Not all agree that Mandela was effective world leader


Not all agree that Mandela was effective world leader

Everyone has hopes and dreams, but it’s how a person decides to act upon achieving those goals that brings the ultimate reward. As a child, Nelson Mandela had many dreams of helping the world and he did everything he could to get to the high place he was as an adult, the first black president of his country in democratic South Africa.

He did so with perseverance and persistence. South Africa always has had an issue with racism because everyone was always identified by the color of their skin. Mandela had a mission of erasing injustice and inequality in the world, but as the world reflects back on his life and accomplishments, it’s hard not to ask if this man was as much of a worldly man as everyone thought him to be.

The world mourns the loss of a very important person, and he will never be forgotten, but did Americans really know Nelson Mandela? There were suspicions that he wore a mask, and no one really knew the man. If Mandela’s grasp of the situation in South Africa had been limited, it wouldn’t have made such a big difference in his reputation as the world fell in love with him anyway.

His incarceration helped make him a popular political person with a reputation for wisdom. But some suggest Mandela was na Øve because of his lack of schooling and his being a product of imprisonment, put in deliberate isolation.

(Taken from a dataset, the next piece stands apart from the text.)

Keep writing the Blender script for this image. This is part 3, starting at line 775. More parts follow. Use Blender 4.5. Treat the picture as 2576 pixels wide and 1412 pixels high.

Max Hastings, journalist and historian for the Daily Mail wrote, “Mr. Mandela showed himself a weak executive ruler, failing to deploy his unique influence and indeed power as he might have done. To say this is probably to ask too much of any mortal man, whose achievement was anyway remarkable.”

David Blair from the Daily Telegraph says, “Once in government, Mr. Mandela filled his ministerial Cabinet with time-servers and incompetents and failed to stop the rampant spread of AIDS. As chief executive of South Africa’s government, he was largely a failure.”

Many think Mandela wore a mask like a magician and felt forced to perform by his followers’ passionate belief that he was the real thing. The people of South Africa struggled to do right by their gods but failed many times. Exhausted by the struggle with themselves and everyone against each other, they strived for a unifying person to give them a vision for the future.

Mandela saw the great need in these people, and jumped at the opportunity, put on his mask and gave his life and time to his followers. The people of South Africa obviously thought he was the real thing because they gave him power in 1994.